Yol Uzun Hayat Kısa ve Sanat; Bitmeyecek Bir Rüya – Nur Gözde Yılmaz

Yol Uzun Hayat Kısa ve Sanat; Bitmeyecek Bir Rüya* 

 

Kar tanelerinin sessiz coşkusu pencereme vuran sokak lambasının yorgunluğuyla garip bir tezat oluşturuyordu. 10 Ocak 2014, O’nu kaybedişimin yıl dönümüydü. O; benim en sevdiğim rengi gözlerine giymiş harika bir adamdı. Çok iyi bir dosttu. Yeri doldurulamayacak kadar büyük bir yüreğe sahip olan şahane bir insandı.

Kısaca, 2013’ün bizden aldığı çoğu tanıdık bazısı sadece çevremizden olduğu için herkesin “başın sağ olsun” diyerek geçtiği insanlardan biriydi. İyi bir dosttu benim için her şeyden önce. Ağabeydi, yazı yoluma destek veren, fikir ve düşünceleriyle her zaman yanımda olan, ağrıları olduğunda bile gülümseyen, “iyiyim” sözünü dudaklarından eksik etmeyen biriydi.
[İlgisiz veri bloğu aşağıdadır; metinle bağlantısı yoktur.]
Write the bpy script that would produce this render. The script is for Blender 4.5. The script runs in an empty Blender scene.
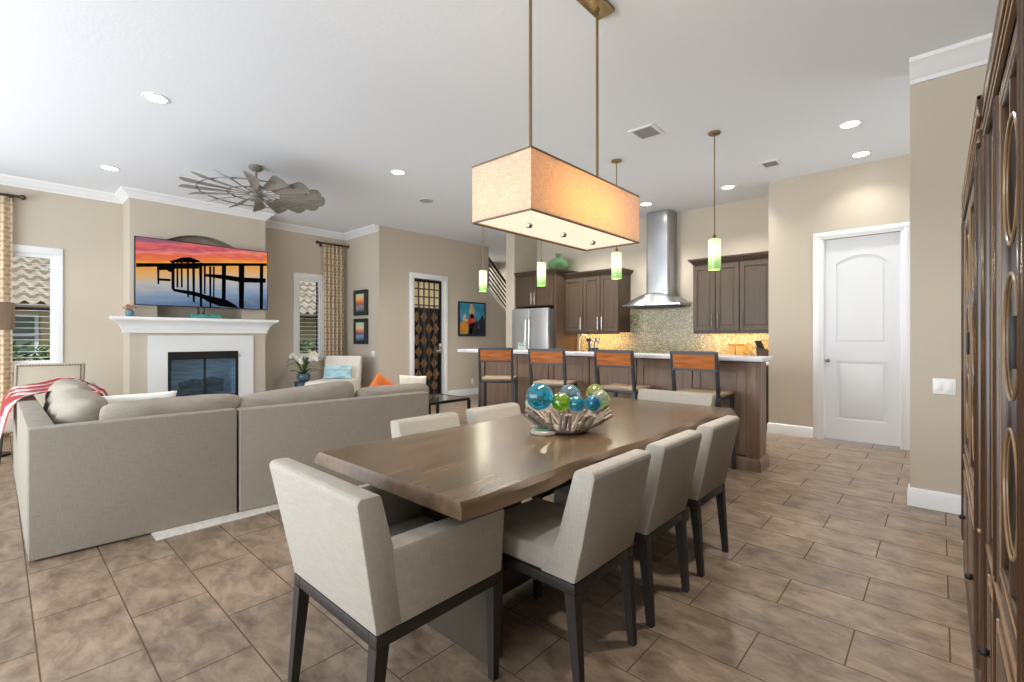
import bpy, bmesh, math, random
from mathutils import Vector, Matrix
random.seed(7)
S = bpy.context.scene
COL = S.collection
PI = math.pi

# ------------------------------------------------------------------ camera, world, big lights, exposure
cd = bpy.data.cameras.new('camera'); cam = bpy.data.objects.new('camera', cd); COL.objects.link(cam)
cam.location = (0, 0, 1.28); cam.rotation_euler = (PI/2, 0, 0.73945)
cd.sensor_width = 36; cd.lens = 469.3/1024*36; cd.shift_y = -4.27/1024; cd.clip_start = 0.02
S.camera = cam
S.view_settings.view_transform = 'Standard'; S.view_settings.look = 'None'
S.view_settings.gamma = 1; S.view_settings.use_curve_mapping = False
S.view_settings.exposure = 0.0
S.cycles.max_bounces = 8; S.cycles.diffuse_bounces = 5; S.cycles.caustics_reflective = False; S.cycles.caustics_refractive = False
S.cycles.sample_clamp_indirect = 4

def lin(c):
    return tuple((x/255/12.92 if x/255 <= .04045 else ((x/255+.055)/1.055)**2.4) for x in c)

W = bpy.data.worlds.new('sky'); S.world = W; W.use_nodes = True
wn = W.node_tree.nodes; wl = W.node_tree.links
bg = wn['Background']
tc = wn.new('ShaderNodeTexCoord'); sx = wn.new('ShaderNodeSeparateXYZ'); rp = wn.new('ShaderNodeValToRGB')
wl.new(tc.outputs['Generated'], sx.inputs[0]); wl.new(sx.outputs['Z'], rp.inputs[0]); wl.new(rp.outputs[0], bg.inputs[0])
rp.color_ramp.elements[0].position = .0; rp.color_ramp.elements[0].color = (.95, .97, 1, 1)
rp.color_ramp.elements[1].position = .7; rp.color_ramp.elements[1].color = (.45, .65, 1, 1)
bg.inputs[1].default_value = 1.0

def light(name, kind, loc, energy, color=(1, 1, 1), rot=(0, 0, 0), **kw):
    d = bpy.data.lights.new(name, kind); d.energy = energy; d.color = color
    for k, v in kw.items(): setattr(d, k, v)
    o = bpy.data.objects.new(name, d); COL.objects.link(o); o.location = loc; o.rotation_euler = rot
    return o
light('sun', 'SUN', (0, 0, 10), 3.0, (1, .95, .86), (0, math.radians(42), math.radians(20)), angle=.02)
# daylight through the wide glass doors behind the camera
light('daylight_back', 'AREA', (-4.0, -3.12, 1.4), 460, (.90, .96, 1), (PI/2, 0, 0), shape='RECTANGLE', size=8.0, size_y=2.6)
light('daylight_side', 'AREA', (-8.7, -1.75, 1.4), 45, (.93, .97, 1), (0, -PI/2, 0), shape='RECTANGLE', size=2.4, size_y=2.2)
# added daylight-toned fill for hall and stairwell, no windows are built there
light('fill_hall', 'AREA', (1.5, 5.9, 1.5), 26, (.94, .97, 1), (0, PI/2, 0), shape='RECTANGLE', size=2.2, size_y=1.8)
light('fill_stair', 'AREA', (-8.5, 8.4, 3.2), 30, (.94, .97, 1), (0, 0, 0), shape='RECTANGLE', size=1.0, size_y=1.6)

# ------------------------------------------------------------------ mesh helpers
class B:
    def __init__(s): s.bm = bmesh.new()
    def add(s, t, m=None):
        vm = {}
        for v in t.verts: vm[v] = s.bm.verts.new(m @ v.co if m else v.co)
        for f in t.faces:
            try:
                nf = s.bm.faces.new([vm[v] for v in f.verts]); nf.material_index = f.material_index
            except ValueError: pass
        t.free(); return s
    def box(s, x0, x1, y0, y1, z0, z1, bev=0, seg=2, m=None):
        t = bmesh.new()
        vs = [t.verts.new((x, y, z)) for x in (x0, x1) for y in (y0, y1) for z in (z0, z1)]
        for q in ((0, 1, 3, 2), (4, 6, 7, 5), (0, 4, 5, 1), (2, 3, 7, 6), (0, 2, 6, 4), (1, 5, 7, 3)): t.faces.new([vs[i] for i in q])
        if bev: bmesh.ops.bevel(t, geom=t.edges[:], offset=bev, segments=seg, profile=.5, affect='EDGES')
        return s.add(t, m)
    def prism(s, pts, ax, a, b, bev=0, seg=2, m=None, taper=None):
        t = bmesh.new()
        def mk(p, c): return {'x': (c, p[0], p[1]), 'y': (p[0], c, p[1]), 'z': (p[0], p[1], c)}[ax]
        A = [t.verts.new(mk(p, a)) for p in pts]; Bv = [t.verts.new(mk(p, b)) for p in pts]
        n = len(pts)
        t.faces.new(A); t.faces.new(Bv[::-1])
        for i in range(n): t.faces.new([A[i], Bv[i], Bv[(i+1) % n], A[(i+1) % n]])
        bmesh.ops.recalc_face_normals(t, faces=t.faces[:])
        if taper:
            for v in t.verts: v.co = taper(v.co)
        if bev: bmesh.ops.bevel(t, geom=t.edges[:], offset=bev, segments=seg, profile=.5, affect='EDGES')
        return s.add(t, m)
    def loft(s, rings, cap=True, closed=True):
        t = bmesh.new(); R = [[t.verts.new(p) for p in r] for r in rings]; n = len(rings[0])
        for a, b in zip(R, R[1:]):
            for i in range(n if closed else n-1):
                j = (i+1) % n; t.faces.new([a[i], a[j], b[j], b[i]])
        if cap: t.faces.new(R[0][::-1]); t.faces.new(R[-1])
        bmesh.ops.recalc_face_normals(t, faces=t.faces[:])
        return s.add(t)
    def tube(s, pts, r, n=8, cap=True, flat=None):
        pts = [Vector(p) for p in pts]; rings = []
        N = len(pts)
        up = None
        for i, p in enumerate(pts):
            d = (pts[min(i+1, N-1)]-pts[max(i-1, 0)]).normalized()
            if up is None:
                up = Vector((0, 0, 1)) if abs(d.z) < .9 else Vector((0, 1, 0))
            a = d.cross(up).normalized(); b = a.cross(d).normalized(); up = b
            rr = r[i] if isinstance(r, (list, tuple)) else r
            ph = PI/4 if n == 4 else 0
            rings.append([p + a*math.cos(2*PI*k/n+ph)*rr*(flat or 1) + b*math.sin(2*PI*k/n+ph)*rr for k in range(n)])
        return s.loft(rings, cap)
    def bar(s, p, q, w, h=None, w2=None, bev=0):
        p, q = Vector(p), Vector(q); h = h or w; d = (q-p).normalized()
        up = Vector((0, 0, 1)) if abs(d.z) < .95 else Vector((0, 1, 0))
        a = d.cross(up).normalized(); b = a.cross(d).normalized()
        k = (w2/w) if w2 else 1
        def ring(c, f): return [c+a*w/2*f*x+b*h/2*f*y for x, y in ((-1, -1), (1, -1), (1, 1), (-1, 1))]
        return s.loft([ring(p, 1), ring(q, k)])
    def lathe(s, prof, n=24, c=(0, 0, 0), cap=False, sx=1, sy=1):
        rings = [[(c[0]+r*math.cos(2*PI*k/n)*sx, c[1]+r*math.sin(2*PI*k/n)*sy, c[2]+z) for k in range(n)] for r, z in prof]
        return s.loft(rings, cap)
    def sphere(s, c, r, n=20, sz=1):
        m = [(r*math.sin(PI*i/(n//2)), -r*sz*math.cos(PI*i/(n//2))) for i in range(n//2+1)]
        m[0] = (1e-4, m[0][1]); m[-1] = (1e-4, m[-1][1])
        return s.lathe(m, n, c, True)
    def torus(s, c, R, r, ax='x', n=28, k=6):
        rings = []
        for i in range(n+1):
            a = 2*PI*i/n; ring = []
            for j in range(k):
                b = 2*PI*j/k; rr = R+r*math.cos(b); h = r*math.sin(b)
                u, v = rr*math.cos(a), rr*math.sin(a)
                ring.append((c[0]+h, c[1]+u, c[2]+v) if ax == 'x' else ((c[0]+u, c[1]+h, c[2]+v) if ax == 'y' else (c[0]+u, c[1]+v, c[2]+h)))
            rings.append(ring)
        return s.loft(rings, False)
    def pillow(s, w, h, t, m=None, n=22, wr=.012, seed=0, sag=0, p=2.6, pinch=.06, rnd_=0, lump=0):
        rnd = random.Random(seed); ph = [rnd.uniform(0, 6) for _ in range(8)]
        tb = bmesh.new(); G = {}
        for sd in (1, -1):
            for i in range(n+1):
                for j in range(n+1):
                    u = math.sin((i/n-.5)*PI); v = math.sin((j/n-.5)*PI); u0, v0 = u, v
                    if rnd_: fq = max(abs(u), abs(v), 1e-6)/max(1e-6, (abs(u)**rnd_+abs(v)**rnd_)**(1/rnd_)); u, v = u*fq, v*fq
                    ed = (i in (0, n)) or (j in (0, n))
                    if ed and sd < 0: G[sd, i, j] = G[1, i, j]; continue
                    th = t/2*((1-abs(u0)**p)*(1-abs(v0)**p))**.42
                    x = w/2*u*(1-pinch*(1-v*v)*abs(u)**3); z = h/2*v*(1-pinch*(1-u*u)*abs(v)**3)
                    wv = wr*(math.sin(x*21+ph[0]+3*v)*math.sin(z*17+ph[1]) + .7*math.sin((x+z)*29+ph[2])*math.sin((x-z)*15+ph[3]))*(1-.5*abs(u*v))
                    z -= sag*(1-u*u)*(v+1)/2*h; z += lump*u0*(v0+1)/2*h
                    G[sd, i, j] = tb.verts.new((x, sd*th + (wv if not ed else wv*.6), z))
        for sd in (1, -1):
            for i in range(n):
                for j in range(n):
                    q = [G[sd, i, j], G[sd, i+1, j], G[sd, i+1, j+1], G[sd, i, j+1]]
                    tb.faces.new(q if sd < 0 else q[::-1])
        return s.add(tb, m)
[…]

O gitti. İşte o garip tezatlığın sade uyumunu izlerken ben de O’nu düşünüyordum.

Göz açıp kapanıncaya kadar ilk ölüm yıl dönümü gelmişti, muhtemelen son da olmayacaktı- dünya durmadığı sürece, sevdikleri hayattan göçüp gitmediği sürece biz onu hep anımsayacak, konuşmasak da sessizliğimizle birbirimize hatırlatacaktık. Kar taneleri gibi sade, sessiz bir neşesi vardı onun da.

Olanca yorgunluğuna, iş hayatının anlamsız kargaşalığına rağmen hiç kimseye ‘gık’ dememişti. Demezdi de. O yüzden şimdi en basit bir soğuk algınlığını abartanlara  öyle kızıyorum ki. Hele bazıları yok mu? “Hastalık hastası” diyebileceğimiz türden, aynı cinsin yaratık diyebileceğimiz kısmı. Neyse, ne…
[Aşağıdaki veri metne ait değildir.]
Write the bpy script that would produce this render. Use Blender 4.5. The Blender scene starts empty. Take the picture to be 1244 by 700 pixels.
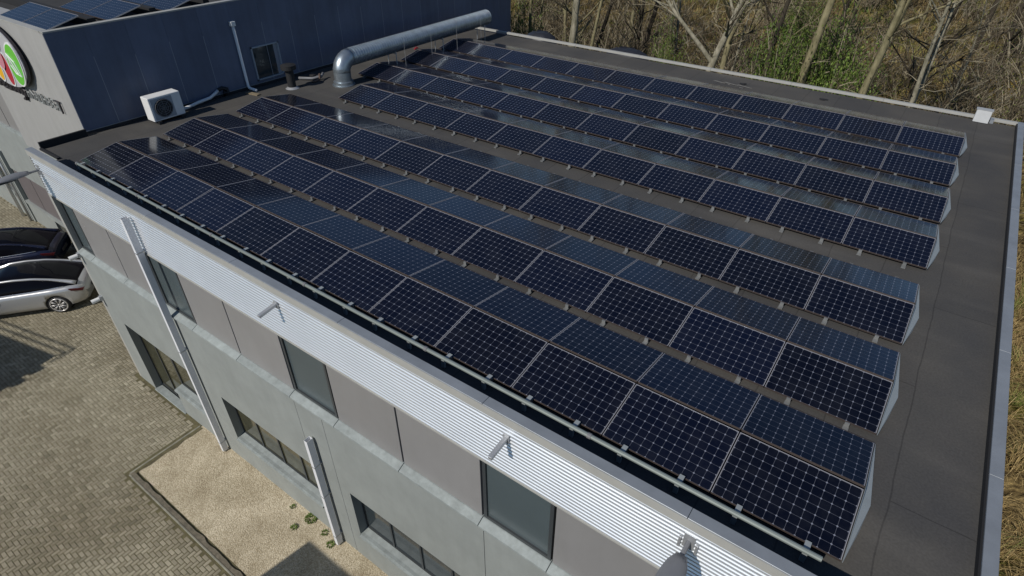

“Olduğu gibi” kabullenmişti hastalığını. Gittiğinden aylar sonra cesaret edebildim bazı şeylere. Ailesini arayamadım, dostlarımızı soramadım. Kaçmadım. Acı vermekten korktum. Aslında belki teselli olurdum, belki emanettim onlara ama kendimi hatırlatmaktan korktum sadece. Üstelik ne diyecektim ki? Şimdi aynı okuldan mezun olduğum için meslektaş olarak anıldığım fakat benim birkaç tanesi hariç hiç birini öyle göremediğim insanlar cephe aldılar bana.

Sanki O, ameliyat olurken, kemoterapi görürken, ben geceleri uyuyamaz ama sabahları işimin başında olurken ve ben işe gitmediğimde bile yükümü hafifletmeye çalışmazken, ahkam kestiler. Hiç sevmediğim insan türü “kraldan çok kralcı olanlar.” Ama oluyormuş demek ki.
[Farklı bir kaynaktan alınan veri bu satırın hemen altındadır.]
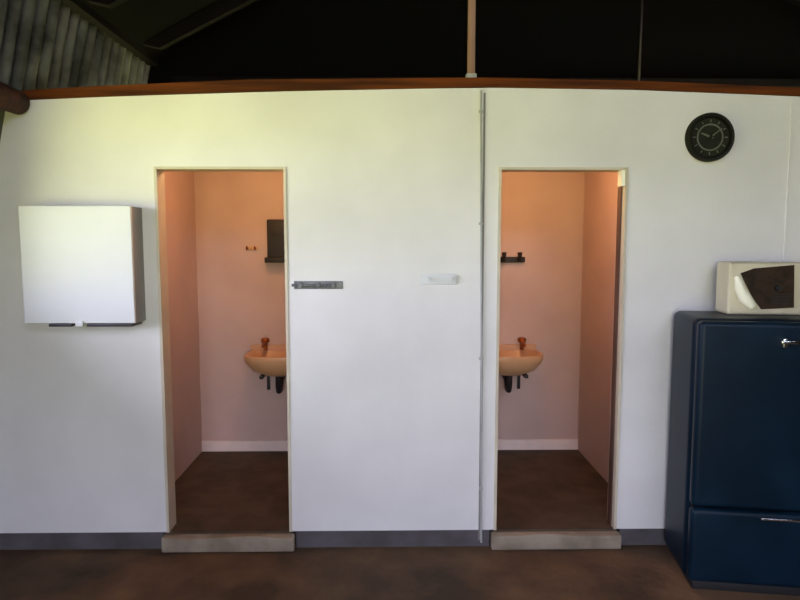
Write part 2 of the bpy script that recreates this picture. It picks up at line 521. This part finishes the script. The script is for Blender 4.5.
def basin(label, loc):
    """hand basin hung on the back wall; local -y runs out from the wall, z = 0 is the rim"""
    t = thing('hand_basin', label, 'basin', loc, 0, 'hand basins in the stalls')
    b_ = B()
    n = 40
    prof = [(1.0, 0.0), (1.02, -.02), (.96, -.06), (.76, -.12), (.38, -.16), (.3, -.165)]
    inner = [(.94, 0.002), (.86, -.015), (.74, -.07), (.4, -.11), (.05, -.115)]

    def ring(s, z):
        out = []
        for k in range(n):
            a = 2 * math.pi * k / n
            x = math.cos(a); y = math.sin(a)
            q = (abs(x) ** 3 + abs(y) ** 3) ** (-1 / 3)
            out.append(b_.verts.new((.24 * s * x * q, -.195 + .185 * s * y * q, z)))
        return out
    rr = [ring(s, z) for s, z in list(reversed(prof)) + inner]
    for a, b in zip(rr, rr[1:]):
        for k in range(n): b_.faces.new((a[k], a[(k + 1) % n], b[(k + 1) % n], b[k]))
    b_.faces.new(rr[0]); b_.faces.new(rr[-1])
    part('bowl', b_, M['sink'], t)
    b_ = B(); box(b_, -.24, .24, -.035, -.001, -.05, .035, .01, 3); part('splashback', b_, M['sink'], t)
    for x in (-.12, .12):
        b_ = B(); tube(b_, [(x, -.06, 0.0), (x, -.06, .06)], .014, 12)
        tube(b_, [(x, -.06, .05), (x, -.10, .07), (x, -.15, .055), (x, -.155, .035)], [.014, .014, .012, .011], 12)
        tp = part('tap', b_, M['brass'], t)
        b_ = B(); lathe(b_, [(.008, .055), (.03, .062), (.034, .08), (.026, .092), (.004, .095)], (x, -.06, 0), 'z', 16); part('tap_handle', b_, M['brass'], tp)
    b_ = B(); tube(b_, [(0, -.2, -.15), (0, -.2, -.25), (0, -.18, -.29), (0, -.14, -.29), (0, -.12, -.25), (0, -.09, -.22), (0, -.002, -.22)], .023, 14)
    part('waste_trap', b_, M['drain'], t)
    for x in (-.11, .11):
        b_ = B(); box(b_, x - .012, x + .012, -.30, -.001, -.175, -.15, .003); box(b_, x - .012, x + .012, -.02, -.001, -.32, -.15, .003)
        part('bracket', b_, M['drain'], t)
    return t


basin('cream hand basin with brass taps inside the left stall', (-.84, YB, .745))
basin('cream hand basin with brass taps inside the right stall', (.90, YB, .745))

# right stall: dark shelf hook on the back wall
hs_ = thing('coat_hooks', 'dark double coat hook on the back wall of the right stall', 'hook', (.93, YB, 1.44))
bm = B(); box(bm, -.12, .11, -.03, -.001, -.022, .022, .006); part('rail', bm, M['black'], hs_)
for x in (-.06, .06):
    bm = B(); tube(bm, [(x, -.018, .01), (x, -.06, .0), (x, -.075, .03), (x, -.07, .055)], [.016, .015, .015, .019], 12); part('hook', bm, M['black'], hs_)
Kısacası yeri hiçbir zaman dolmayacak adam; bana güler yüzünü, içtenliğini, sonsuz maviliğini, sessiz gevezeliğini, huzur verdiği anları miras bıraktı. O sayede devam edebildim. Ayağa kalktım. İlk zamanlar dizlerim titredi. Düştüm çamurların üstüne. Sonra kanadı dört bir yanım. Sağım solum, kalbim kollarım…

Sonra tuttu biri terli avuçlarımdan. “Haydi” dedi. “Yürüyelim beraber.” Şaşkınlık, telaş, kaybetme korkusu, hayatın ateşi, karı soğuğuna rağmen “evet, haydi yürüyelim” dedim. Sesim çıkmadı. Çıkmıyor bazen. Sessiz çığlıklarımı okuyor O da. O zaman diyor ki; “iyileşiyorsun.” Umut oluyor her yerde, her zamanda bana. “Yeri doldurulamayacak bir insanı kaybettim” diyorum yazımın başından beri.

“Kim?” diye soruyorlar. “Bazı insanlar, tanımlara sığdırılamayacak kadar önemlidir, değerlidir hayatınızda. Sınırlandırmayın kaldı ki bu kişi sonsuza gittiyse” diyorum buradan sizlere.

Sevdiklerinizin,   hayatın   tadını   çıkarmanız,   anlamıyla   mutlu   olmanız,    renginizi unutmamanız dileğiyle.